AirTrunk Lands $1.24B Green Loan for Tokyo AI Data Hub
AirTrunk secures a record $1.24B green loan for its TOK1 Tokyo data center, backed by 12 banks — the largest data center financing deal in Japan's history.

What to Know
- 191.6 billion yen ($1.24 billion) green loan — the largest data center financing deal ever completed in Japan
- A consortium of 12 banks led by SMBC, MUFG, Crédit Agricole CIB and Société Générale arranged the deal
- AirTrunk's Tokyo campus TOK1 is designed to scale beyond 300 megawatts of capacity
- AirTrunk's total Japan investment now exceeds $8 billion across four campuses targeting 530 MW combined
AirTrunk just pulled off the biggest data center financing deal Japan has ever seen — and the scale of it should make every AI infrastructure investor pay attention. The Blackstone-backed hyperscale operator secured a 191.6 billion yen loan, equivalent to $1.24 billion, to refinance and push forward the next development phases of its TOK1 campus in the greater Tokyo area, the company announced on Tuesday.
What Is AirTrunk's $1.24B Green Loan Actually For?
The short answer: more megawatts, faster. AirTrunk confirmed the loan will finance the next build-out phases of TOK1, a campus already under construction to add over 100 megawatts of IT load in the near term. The facility is engineered to eventually surpass 300 MW — a threshold that puts it firmly in the conversation as one of Asia's most significant AI and cloud infrastructure hubs.
The demand side isn't speculative. Cloud providers and technology companies are competing hard for capacity, and Japan has become a tier-one market for digital infrastructure as AI workloads scale up across the Asia-Pacific region. AirTrunk CEO Robin Khuda said in a statement that Japan represents 'one of the world's most important cloud and AI markets,' with the company committed to building infrastructure that supports its long-term growth.
Japan is one of the world's most important cloud and AI markets, and we're committed to building the digital infrastructure that enables its long-term growth.
Twelve Banks, One Record Deal — Who Backed It?

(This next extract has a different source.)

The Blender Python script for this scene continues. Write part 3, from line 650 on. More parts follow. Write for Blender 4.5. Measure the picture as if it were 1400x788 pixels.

The financing was arranged by a consortium of 12 lenders acting as mandated lead arrangers and bookrunners. Sumitomo Mitsui Banking Corporation (SMBC), MUFG, Crédit Agricole CIB and Société Générale led the group — a mix of Japanese and European institutional heavyweights that signals how seriously global capital markets are treating AI infrastructure as an asset class right now.
The loan was structured under AirTrunk's green loan framework, which ties the financing to strict energy efficiency requirements across its facilities. That's not just ESG window dressing — green financing frameworks carry reporting obligations and efficiency benchmarks, meaning AirTrunk has contractual accountability tied to power consumption and emissions performance.
Japan's $8 Billion AI Bet — How Big Is AirTrunk's Footprint?
This deal doesn't exist in isolation. AirTrunk's total Japan investment now exceeds $8 billion across a four-campus network: TOK1, TOK2, OSK1 and OSK2. Once fully operational, the combined capacity across all four sites is projected at around 530 MW — which would make it one of the largest hyperscale networks in the country. The company also recently announced a second hyperscale campus in Osaka and a new Japan headquarters.
For context on ownership: Blackstone and the Canada Pension Plan Investment Board acquired AirTrunk in 2024 in a transaction valued at over $16 billion — itself the largest data center acquisition globally at the time. The scale of that deal, and now this record green loan, tells you something about where sovereign and institutional capital is placing its biggest AI infrastructure bets.
How Does This Compare to Crypto Miners Chasing AI Revenue?
The timing invites comparison. CleanSpark is reportedly looking to raise around $1.15 billion for Bitcoin mining and data center expansion. Core Scientific locked in a $500 million Morgan Stanley loan — with an option to scale to $1 billion — to fund similar infrastructure plays. Both are meaningful numbers. But AirTrunk just raised more, faster, from 12 sovereign-aligned bank lenders, under a green finance framework, with zero mining exposure.
That gap matters. Crypto miners pivoting to AI data centers are chasing the same demand signal, but they're doing it with different capital structures, different counterparties, and frankly different credibility with institutional lenders. AirTrunk isn't pivoting. It was built for this moment — and the capital markets are treating it accordingly.